I sometimes think about the small girl in the doorway. The quiet observer. The one who saw everything and said nothing and carried it all inside.
If I could go back to her now — if I could sit beside her and speak — here is what I would say.
Be still. Listen. Really listen to yourself — to your own voice — because your understanding of this world matters.
You are as important as the next person. You do not have to dim your light. You do not have to take on the world as if it were your problem to fix.
You have one important job right now. To be a child. To play, to laugh, to be naughty, to get things wrong. To discover joy. To try, to fail, and then try again. To pick yourself up on the hard days and remember that better is always to come.

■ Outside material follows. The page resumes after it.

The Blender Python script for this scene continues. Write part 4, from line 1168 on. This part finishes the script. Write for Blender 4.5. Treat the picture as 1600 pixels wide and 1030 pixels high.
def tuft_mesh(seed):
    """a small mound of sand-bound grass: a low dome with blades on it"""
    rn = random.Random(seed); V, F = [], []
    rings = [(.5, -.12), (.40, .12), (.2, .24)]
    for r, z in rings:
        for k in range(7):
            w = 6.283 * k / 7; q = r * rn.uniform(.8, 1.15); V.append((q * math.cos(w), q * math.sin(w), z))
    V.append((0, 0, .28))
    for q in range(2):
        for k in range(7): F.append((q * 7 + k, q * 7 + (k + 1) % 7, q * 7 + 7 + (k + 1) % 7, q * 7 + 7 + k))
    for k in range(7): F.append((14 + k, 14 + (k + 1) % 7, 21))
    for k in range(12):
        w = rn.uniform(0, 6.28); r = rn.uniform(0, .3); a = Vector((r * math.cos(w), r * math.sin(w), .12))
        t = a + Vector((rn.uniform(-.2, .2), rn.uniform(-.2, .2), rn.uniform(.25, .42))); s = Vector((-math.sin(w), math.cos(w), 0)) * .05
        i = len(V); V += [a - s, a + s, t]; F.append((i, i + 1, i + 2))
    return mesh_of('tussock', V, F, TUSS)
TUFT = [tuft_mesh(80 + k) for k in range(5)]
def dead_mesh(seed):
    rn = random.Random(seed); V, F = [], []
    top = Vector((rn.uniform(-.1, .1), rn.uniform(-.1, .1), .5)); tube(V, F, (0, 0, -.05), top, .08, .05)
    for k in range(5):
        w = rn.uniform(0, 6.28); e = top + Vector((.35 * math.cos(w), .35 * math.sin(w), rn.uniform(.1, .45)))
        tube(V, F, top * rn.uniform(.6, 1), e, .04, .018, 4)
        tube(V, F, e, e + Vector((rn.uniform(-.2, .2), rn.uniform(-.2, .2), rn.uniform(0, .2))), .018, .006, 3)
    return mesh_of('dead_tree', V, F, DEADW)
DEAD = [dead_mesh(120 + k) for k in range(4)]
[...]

Live every day in gratitude for what life offers and where opportunities present themselves. Find meaning. Be inspired. Live with passion and enjoyment. Be as free spirited as your heart desires.
The answers you’re looking for are not out there. They are already in you. They always were.
I didn’t find that truth by thinking harder. I found it by finally getting quiet enough to listen.
And that is the work I do now — helping people get quiet enough to hear what they already know. To stop searching for the elixir somewhere outside themselves. To come home to the body they’ve been living in all along.
Self acceptance is not the destination at the end of a long journey of self improvement. It is the beginning of everything. The moment the searching stops and the listening begins.
There has to be more to life than this. There is. But it starts — it has always started — with you.